Wednesday, August 27, 2008

Books: Anna Karenina, by Leo Tolstoy

When I first started reading this book, I was doing so at work, online on Project Gutenberg. I got about half through before picking up the Pevear-Volokhonsky translation at the library, and suddenly started reading a lot faster. The Garnett translation on the internet, while perfectly serviceable, gave me a book that was only slightly less tedious than War and Peace, which I fought through with a machete a few years ago (aside: now that I know there is a Pevear-Volokhonsky translation of War and Peace, I might have to read it again. Blast!) But the new translation, free of those strange and clunky anachronisms so common to translated Russian literature, feels "pure" in a way, as if we can read precisely what Tolstoy intended.

This is not to say that the novel doesn't still feel boggy in places; there are lengthy discussions about contemporary politics, the problem of the peasant, what the land-owner's role is in the countryside, and all these do draw out what could otherwise be a two- or three-hundred page romance novel. But there is enough emotion and even anguish, even in these sections having nothing to do with romance, to pull us through. The crises Tolstoy describes are, forgive my cliche, timeless. I could not help identifying with his characters, and developing weirdly strong alliances with some and against others.

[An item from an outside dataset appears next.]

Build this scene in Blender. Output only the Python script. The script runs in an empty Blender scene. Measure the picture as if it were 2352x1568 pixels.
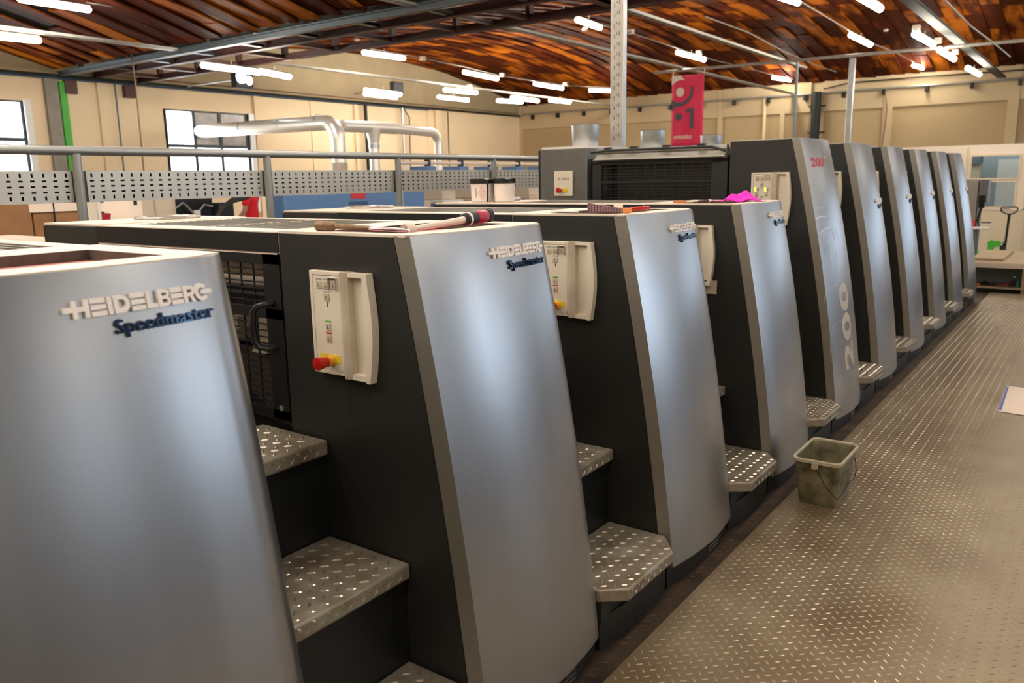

Anna, for instance, I loathe. I was rather happy to see her throw herself in front of a train at the end. She's a melodramatic princess, addicted, as so many women are, to constant attention from men. Although her husband is perfectly kind and whole and a good provider (unlike, say, Emma Bovary's husband, Lady Chatterley's husband, or Undine Spragg's husband, although maybe he is a wee bit like Emma Bovary's husband, in the sense that he bores his wife terribly), she allows her head to be turned by the totally unappealing Count Vronsky, who abandons Kitty, the young girl he had previously been courting (luckily for her, because he's plain no good, and would never have married her anyway). Once she's thrown away her entire life for Vronsky, and as good as eloped with him to the countryside, leaving her supposedly beloved son behind, as well as society, which can no longer accept her, she remains neurotic and fretful, constantly worried, in spite of his obvious devotion, that the Count does not love her enough, and that he wants to marry someone else. Her extreme selfishness and lack of responsibility ultimately ruins two men's lives, three if you include that of her son (and why not add another for the daughter she has with Vronsky, for which she doesn't care at all?)

Karenin, her husband, I feel a deeply sorrowful sympathy for; his love and his trust blind him to Anna's affair at first (and perhaps some complacency, although the demarcation between trust and complacency is sometimes difficult to distinguish), and once she tells him about it (in a rather mean-spirited way, I would say), he still forgives her, even gives her free reign to do as she pleases so long as she does not disturb the household, his business. What the man lacks in passion, he makes up for with the more important prudence, and incredibly generosity.

But Karenin is not Tolstoy's ideal man (nor is, of course, the clownish cad Vronsky). Konstantin Levin, who marries Kitty after Vronsky abandons her, is the epitome of prudence, generosity, responsibility, intellect, and depth of soul. Here is a man who perhaps worries too much, is too self-conscious, and so has trouble with society's empty and expensive customs. But in the country, on his farm, he works alongside the peasants at cutting the hay. He is able to silence the raging philosophical questions inside his head by working harder (yes, like the poor horse in Animal Farm). His realization at the end of the novel is worth quoting: "When Levin thought about what he was and what he lived for, he found no answer and fell into despair; but when he stopped asking himself about it, he seemed to know what he was and what he lived for, because he acted and lived firmly and definitely." Perhaps if Anna had the opportunity to work on the farm herself, or in fact do anything laborious at all, she wouldn't have been so ripe for distraction.